[WHAT THE EXERCISE ASKS]: Beginning with the line that contains "Recreate this scene", retype the entries below exactly, ending with the line that contains "HT = V((-math.sin(YAW), -math.cos(YAW), 0))". Leave out any pictures.

[DATA SHOWN]:
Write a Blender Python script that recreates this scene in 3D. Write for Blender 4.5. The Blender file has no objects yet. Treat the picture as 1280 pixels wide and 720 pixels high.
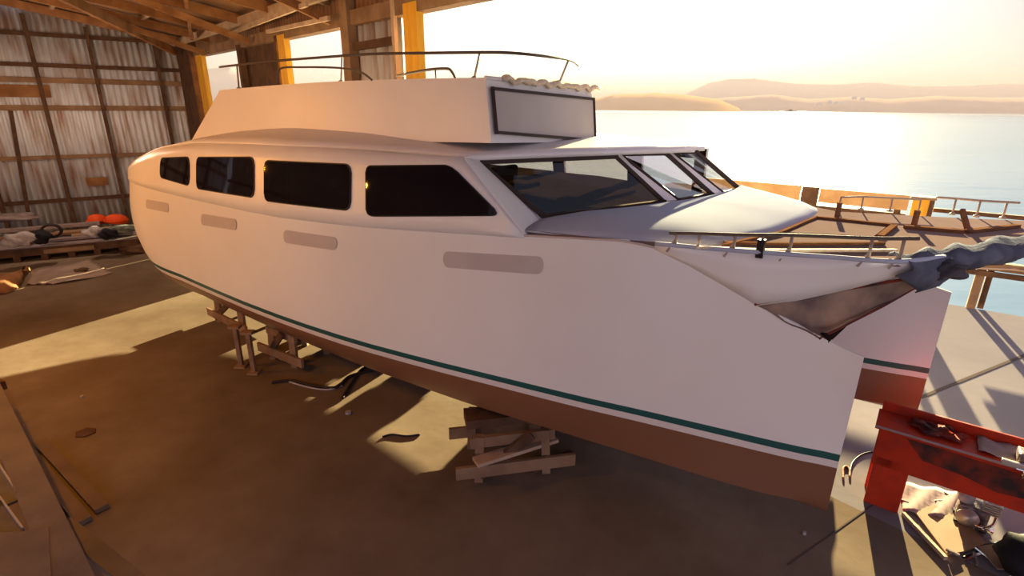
import bpy, bmesh, math, random
from math import sin, cos, radians, atan, sqrt, pi
from mathutils import Vector, Matrix
random.seed(7)
COL = bpy.context.scene.collection
# ------------------------------------------------------------------ camera model
FPX = 668.0; CAMH = 3.8; PITCH = atan(225.5/668); ROLL = radians(.5)
fw = Vector((0, cos(PITCH), -sin(PITCH))); up0 = Vector((0, sin(PITCH), cos(PITCH))); rt0 = Vector((1, 0, 0))
rt = rt0*cos(ROLL)+up0*sin(ROLL); up = up0*cos(ROLL)-rt0*sin(ROLL)
CAM = Vector((0, 0, CAMH))
def ray(x, y): return fw+rt*((x-640)/FPX)+up*((360-y)/FPX)
def at_z(x, y, z):
    d = ray(x, y); return CAM+d*((z-CAMH)/d.z)
# boat frame: s metres aft of the bow, n metres outboard towards the shed interior
TH = radians(38); FD = Vector((cos(TH), -sin(TH), 0)); NN = Vector((-sin(TH), -cos(TH), 0))
O = Vector((2.584, 3.555, 0))
def B(s, n, z): return O-FD*s+NN*n+Vector((0, 0, z))
def bf(p):
    r = p-O; return -(r.dot(FD)), r.dot(NN), p.z
def lerp(a, b, t): return a+(b-a)*t
def tab(t, x):
    if x <= t[0][0]: return t[0][1]
    for (a, u), (b, v) in zip(t, t[1:]):
        if x <= b: return u+(v-u)*(x-a)/(b-a)
    return t[-1][1]
def stab(t, x):   # catmull-rom table
    n = len(t)
    if x <= t[0][0]: return t[0][1]
    if x >= t[-1][0]: return t[-1][1]
    for i in range(n-1):
        if x <= t[i+1][0]:
            x0, y0 = t[i]; x1, y1 = t[i+1]; h = x1-x0; u = (x-x0)/h
            m0 = (y1-t[i-1][1])/(x1-t[i-1][0]) if i > 0 else (y1-y0)/h
            m1 = (t[i+2][1]-y0)/(t[i+2][0]-x0) if i+2 < n else (y1-y0)/h
            return (2*u**3-3*u*u+1)*y0+(u**3-2*u*u+u)*h*m0+(-2*u**3+3*u*u)*y1+(u**3-u*u)*h*m1
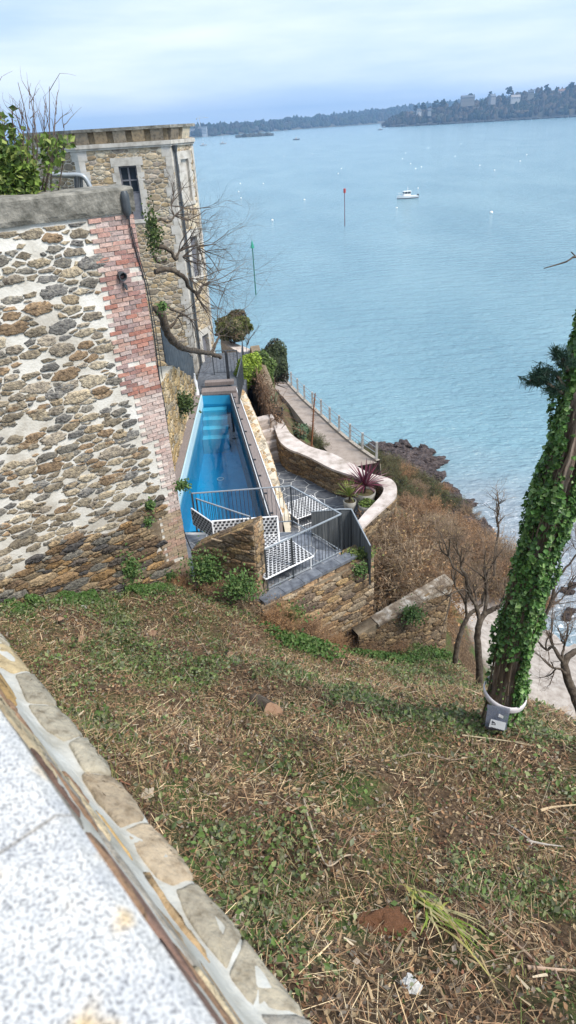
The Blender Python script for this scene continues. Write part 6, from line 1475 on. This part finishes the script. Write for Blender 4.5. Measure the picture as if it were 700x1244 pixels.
# ---- shrub on top of the big wall
rg = np.random.default_rng(111); t = thing('garden_shrub', 'leafy green shrub with tall bare shoots growing above the wall coping at the left', 'shrub', (-4.6, 12.4, 22.95)); mt, mw = MB(), MB(); tipsl = []
ends = []
for (u0, u1, v1) in [(5, 2, 150), (20, 14, 130), (30, 22, 100), (38, 36, 110), (15, -5, 110), (50, 60, 105), (45, 41, 118), (62, 70, 112), (70, 78, 150), (33, 28, 140), (10, 8, 170), (55, 72, 160), (-10, -16, 120), (-20, -30, 150), (54, 54, 128)]:
    y = 11.9+rg.uniform(0, .6); a = DY(u0, 238, y); b_ = DY(u1, v1, y); mid = (a+b_)/2+rg.normal(0, .05, 3); tube(mw, smooth_pts([a-(0, 0, .15), a, mid, b_], 5), np.linspace(.018, .004, 16), 4, twigcol(rg, (.15, .11, .09)), cap=False)
    for k in range(7):
        f_ = rg.uniform(.3, 1); p = a+(b_-a)*f_; branch_tree(mt, mw, p, (b_-a)*[1, 1, 1]+rg.normal(0, .35, 3)*np.linalg.norm(b_-a), .26*rg.uniform(.6, 1.3), .007, 1, rg, .5, .15, .05, 4, (1, 2), twigcol(rg, (.16, .11, .09)), ends)
    ends += [a+(b_-a)*f_ for f_ in np.linspace(.0, .75, 6)]
mw.build('shoots', m_twig, t)
e_ = np.array(ends); n = 7000; pos = []
for _ in range(n):
    u, v = rg.normal(8, 27), rg.uniform(178, 240)**1.0
    if v < 178+max(0, (u-5))*1.1+rg.uniform(-25, 12) or u > 48: continue
    pos.append(DY(u, v, rg.uniform(11.8, 12.7)))
n2 = 420; k = rg.integers(0, len(e_), n2*3); ex = e_[k]; ex = ex[ex[:, 2] < 23.95+rg.uniform(0, .5, len(ex))*(ex[:, 0] < -3.9)][:n2*2]
pos = np.concatenate([np.array(pos), ex+rg.normal(0, .05, ex.shape)])
pal = np.array([(.10, .17, .03), (.15, .24, .04), (.22, .31, .06), (.06, .10, .02), (.28, .33, .09)]); m = MB()
leaves(m, pos, np.array([0, -.5, .6]), .075, pal[rg.integers(0, 5, len(pos))]*rg.uniform(.7, 1.2, (len(pos), 1)), 1.7, rg, jit=.6); m.build('foliage', m_leaf, t)
# handrail tube behind the coping
t = thing('handrail', 'grey metal handrail tube curving down behind the wall coping', 'handrail', tuple(DY(93, 225, 13.6))); m = MB()
tube(m, smooth_pts([DY(62, 212, 13.6), DY(80, 213, 13.6), DY(95, 213, 13.6), DY(103, 216, 13.6), DY(110, 228, 13.6), DY(113, 238, 13.6)], 4), .045, 8); m.build('rail', m_rail_l, t, smooth=True)
m = MB(); tube(m, [DY(93, 214, 13.6), DY(94, 238, 13.6)], .045, 8); tube(m, [DY(98.5, 215, 13.6), DY(99.5, 238, 13.6)], .03, 8); m.build('support', m_rail, t, smooth=True)

GBR = 'leafless brambles tangled at the foot of the terrace walls'
for (x, y, z, s_) in [(-1.7, 11.9, 14.9, .7), (-1.1, 11.5, 14.6, .8), (-.4, 11.0, 14.2, .7), (.3, 11.6, 13.6, .6), (-2.6, 12.0, 15.0, .5), (1.6, 12.2, 12.6, .6), (2.6, 12.4, 12.2, .5), (.9, 11.9, 13.2, .5)]:
    zg = float(height(x, y)); place_shrub(x, y, s_, int(rg.integers(0, 4)), 'brown leafless bramble tangle at the foot of the walls above the cleared slope', GBR, rz=x*5, name='bramble')

# ---- weeds growing out of the walls
def weed(u, v, r, n, label, seed, cols=((.06, .12, .03), (.10, .19, .05), (.15, .22, .07)), fnp=None, size=.045, hang=1.0):
    rg = np.random.default_rng(seed); q = fnp if fnp is not None else wpt(u, v, .05); d = rg.normal(0, 1, (n, 3))*[r, r*.45, r*hang]; d = d*rg.uniform(.3, 1, (n, 1)); pos = q+d+np.array([.0, -.06, 0])
    m = MB(); leaves(m, pos, np.array([.3, -.8, .6]), size, np.array(cols)[rg.integers(0, len(cols), n)]*rg.uniform(.7, 1.3, (n, 1)), 1.5, rg)
    a = np.repeat(q[None], 14, 0); sticks(m, a, q+d[:14]*1.1, .01, np.full((14, 3), .09), rng=rg)
    tag(m.build('wall_weed', m_leaf, org=tuple(q)), label, 'weed', 'green weeds rooted in the walls')
weed(156, 690, .17, 900, 'tallest leafy green weed at the base of the big wall', 121, hang=1.5)
weed(205, 700, .12, 420, 'round green weed right of the tallest one at the wall base', 122)
weed(182, 612, .08, 220, 'small weed tuft in the middle of the brown stones', 123); weed(179, 632, .07, 170, 'lower of two small tufts in the brown stones', 124)
weed(220, 588, .13, 420, 'trailing weed on the brick corner beside the pool', 125, hang=.6); weed(197, 372, .06, 120, 'tiny bright weed high on the brick edge', 126)
weed(0, 0, .22, 1500, 'dark green bush growing out of the golden wall beside the pool', 127, fnp=np.array([-3.25, 20.6, 16.2]), cols=((.07, .11, .03), (.11, .15, .05), (.05, .08, .02)), size=.06)
weed(0, 0, .24, 1300, 'green bramble at the foot of the buttress wall', 128, fnp=DY(250, 690, 12.0), hang=1.2); weed(0, 0, .25, 1300, 'green bramble hanging on the lower right of the buttress wall', 129, fnp=DY(292, 712, 11.4), hang=1.0)
weed(0, 0, .2, 800, 'green tuft on top of the terrace wall corner', 130, fnp=P(425, 675, 15.02)+np.array([.25, .12, 0]), hang=.35, cols=((.16, .22, .05), (.2, .24, .07), (.10, .15, .04)))
weed(0, 0, .12, 300, 'small green tuft on the right part of the terrace wall face', 131, fnp=DY(437, 690, 12.7)); weed(0, 0, .2, 600, 'green tuft below the railing on the terrace wall face', 132, fnp=DY(355, 745, 11.3), hang=.8)
weed(0, 0, .2, 800, 'green plants growing at the foot of the terrace wall', 133, fnp=DY(380, 800, 11.2), hang=.7); weed(0, 0, .18, 600, 'green tuft on the sloping top of the boundary wall', 134, fnp=DY(500, 745, 12.6), cols=((.06, .12, .03), (.1, .16, .05)))

# ---- shore rocks
GR = 'dark rocks along the waterline below the bushes'; protoR = []
for k in range(3):
    rg = np.random.default_rng(140+k); import bmesh
    bm = bmesh.new(); bmesh.ops.create_icosphere(bm, subdivisions=4, radius=1)
    for v in bm.verts:
        p = v.co.copy(); q = p*1.4+Vector((k*9, 0, 0)); f_ = 1+.45*mn.noise(q)+.25*mn.noise(q*2.3)+.16*mn.noise(q*5)+.08*mn.noise(q*11); v.co = Vector((p.x*f_*1.2, p.y*f_*.8, p.z*f_*.42))
    me = bpy.data.meshes.new('shore_rock'); bm.to_mesh(me); bm.free(); me.materials.append(m_rock); protoR.append(me)
rg = np.random.default_rng(150); pl = ['left end, below the promenade rail', 'row nearest the green shrubs', 'far tip reaching into the water', 'middle of the rocky point', 'near end by the small foam']
rk = []
for (u, v, s, n_) in [(450, 546, 1.2, 5), (468, 546, 1.3, 6), (485, 552, 1.2, 6), (500, 556, 1.3, 8), (515, 548, 1.0, 3), (520, 562, 1.3, 6), (512, 575, 1.3, 6), (530, 580, 1.2, 5), (538, 592, 1.1, 6), (550, 602, 1.1, 6), (560, 618, 1.1, 5), (570, 630, .9, 5), (480, 560, 1.5, 4), (505, 568, 1.6, 4), (585, 648, .9, 4), (600, 665, .8, 4), (640, 715, .5, 4), (655, 735, .4, 4), (690, 745, .4, 4), (690, 715, .5, 3)]:
    for _ in range(n_): q = P(u+rg.normal(0, 6), v+rg.normal(0, 3), .1); rk.append((q, s*.72*rg.uniform(.35, 1)))
for q, s in rk:
    o = bpy.data.objects.new('shore_rock', protoR[int(rg.integers(3))]); COL.objects.link(o); o.location = (q[0], q[1], q[2]+rg.uniform(-.15, .1)*s); o.scale = (s, s, s*rg.uniform(.8, 1.5)); o.rotation_euler = (0, rg.uniform(-.2, .2), rg.uniform(0, 6.28)); tag(o, 'jagged dark brown rock in the line of rocks at the water edge', 'rock', GR)

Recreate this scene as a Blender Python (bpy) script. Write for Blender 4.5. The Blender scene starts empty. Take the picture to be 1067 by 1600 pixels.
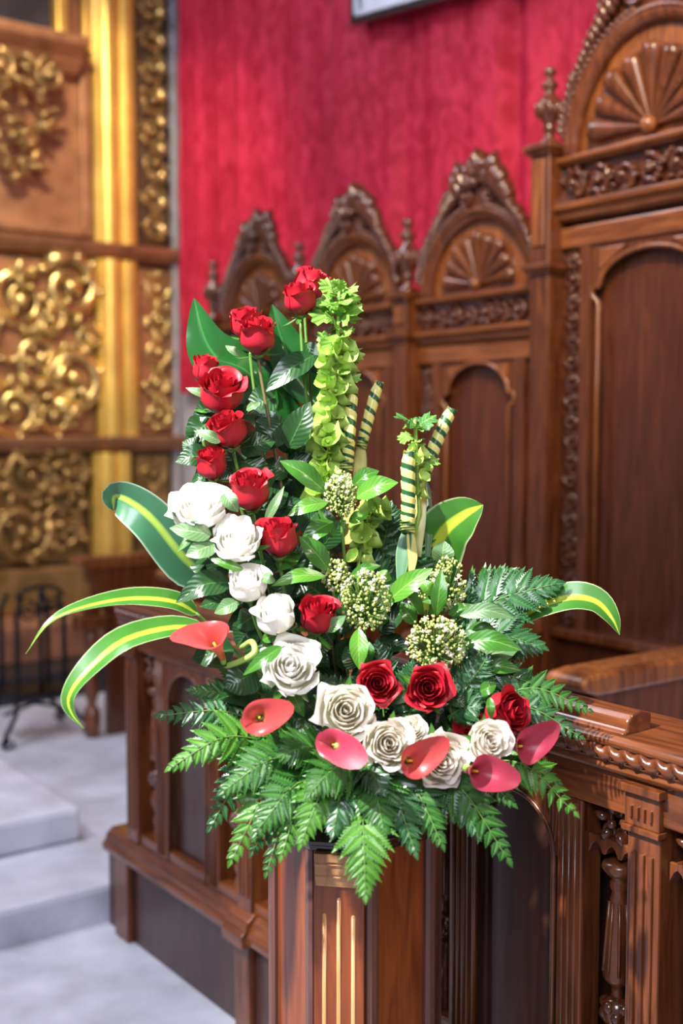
import bpy, math, random
from mathutils import Vector, Matrix, Quaternion

random.seed(7)
PI = math.pi
V = Vector
scene = bpy.context.scene

# ------------------------------------------------------------------ camera
F = 1850.0                       # focal length in pixels of the 1067 x 1600 frame
EYE = V((0.0, 0.0, 1.6))
YAW = math.radians(36.4)         # the stalls run along +Y; the camera looks 36.4 degrees to their right
PITCH = math.radians(4.17)
cam_data = bpy.data.cameras.new('camera')
cam = bpy.data.objects.new('camera', cam_data)
scene.collection.objects.link(cam)
cam.location = EYE
cam.rotation_euler = (PI / 2 - PITCH, 0, -YAW)
cam_data.sensor_fit = 'HORIZONTAL'
cam_data.sensor_width = 24.0
cam_data.lens = 24.0 * F / 1067
cam_data.clip_start = 0.05
cam_data.dof.use_dof = True
cam_data.dof.focus_distance = 2.12
cam_data.dof.aperture_fstop = 1.9
scene.camera = cam
ROT = cam.rotation_euler.to_matrix()
RIGHT, UP, TOWARD = ROT.col[0].copy(), ROT.col[1].copy(), ROT.col[2].copy()
HR = V((math.cos(YAW), -math.sin(YAW), 0))       # level right
HT = V((-math.sin(YAW), -math.cos(YAW), 0))      # level, towards the viewer

# ------------------------------------------------------------------ world and light
world = bpy.data.worlds.new('world')
scene.world = world
world.use_nodes = True
wb = world.node_tree.nodes['Background']
wb.inputs[0].default_value = (0.62, 0.60, 0.68, 1)
wb.inputs[1].default_value = 0.30
scene.view_settings.view_transform = 'Standard'
scene.view_settings.look = 'None'
scene.view_settings.gamma = 1
scene.view_settings.use_curve_mapping = False
scene.view_settings.exposure = 0.0

def lamp(kind, name, loc, target, power, color, size=0.2, spot=None, blend=0.5, size_y=None):
    d = bpy.data.lights.new(name, kind)
    d.energy = power
    d.color = color
    if kind == 'AREA':
        d.size = size
        if size_y:
            d.shape = 'RECTANGLE'
            d.size_y = size_y
    else:
        d.shadow_soft_size = size
    if kind == 'SPOT':
        d.spot_size = math.radians(spot)
        d.spot_blend = blend
    o = bpy.data.objects.new(name, d)
    scene.collection.objects.link(o)
    o.location = loc
    o.rotation_euler = (V(target) - V(loc)).to_track_quat('-Z', 'Y').to_euler()
    return o

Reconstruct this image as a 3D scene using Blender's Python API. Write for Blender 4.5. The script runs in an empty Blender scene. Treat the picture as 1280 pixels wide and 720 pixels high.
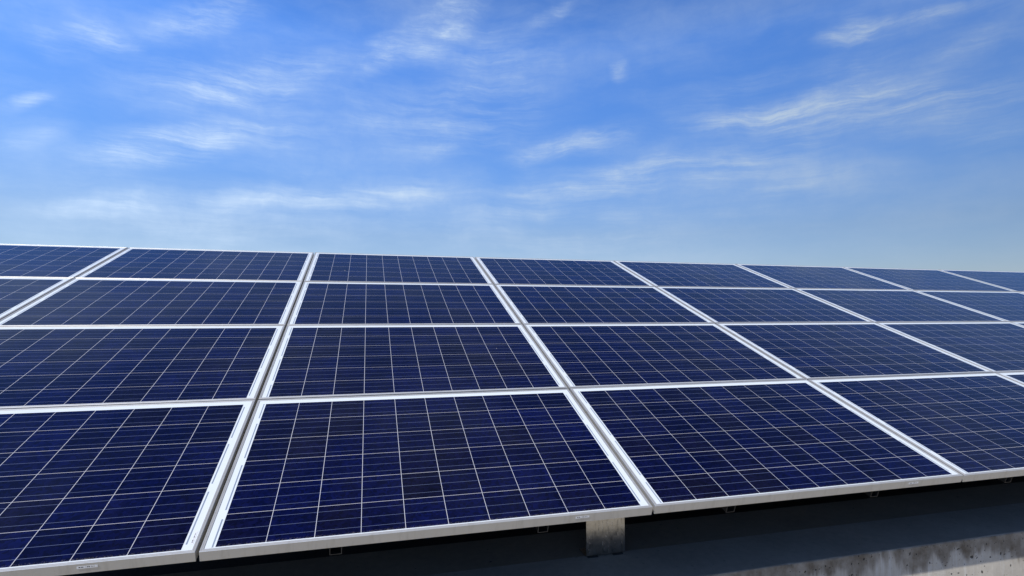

[FINISHED ANSWER]:
Recreate this scene as a Blender Python (bpy) script. Write for Blender 4.5. The Blender scene starts empty. Take the picture to be 1067 by 1600 pixels.
import bpy, math, random
from mathutils import Vector, Matrix, Quaternion

random.seed(7)
PI = math.pi
V = Vector
scene = bpy.context.scene

# ------------------------------------------------------------------ camera
F = 1850.0                       # focal length in pixels of the 1067 x 1600 frame
EYE = V((0.0, 0.0, 1.6))
YAW = math.radians(36.4)         # the stalls run along +Y; the camera looks 36.4 degrees to their right
PITCH = math.radians(4.17)
cam_data = bpy.data.cameras.new('camera')
cam = bpy.data.objects.new('camera', cam_data)
scene.collection.objects.link(cam)
cam.location = EYE
cam.rotation_euler = (PI / 2 - PITCH, 0, -YAW)
cam_data.sensor_fit = 'HORIZONTAL'
cam_data.sensor_width = 24.0
cam_data.lens = 24.0 * F / 1067
cam_data.clip_start = 0.05
cam_data.dof.use_dof = True
cam_data.dof.focus_distance = 2.12
cam_data.dof.aperture_fstop = 1.9
scene.camera = cam
ROT = cam.rotation_euler.to_matrix()
RIGHT, UP, TOWARD = ROT.col[0].copy(), ROT.col[1].copy(), ROT.col[2].copy()
HR = V((math.cos(YAW), -math.sin(YAW), 0))       # level right
HT = V((-math.sin(YAW), -math.cos(YAW), 0))      # level, towards the viewer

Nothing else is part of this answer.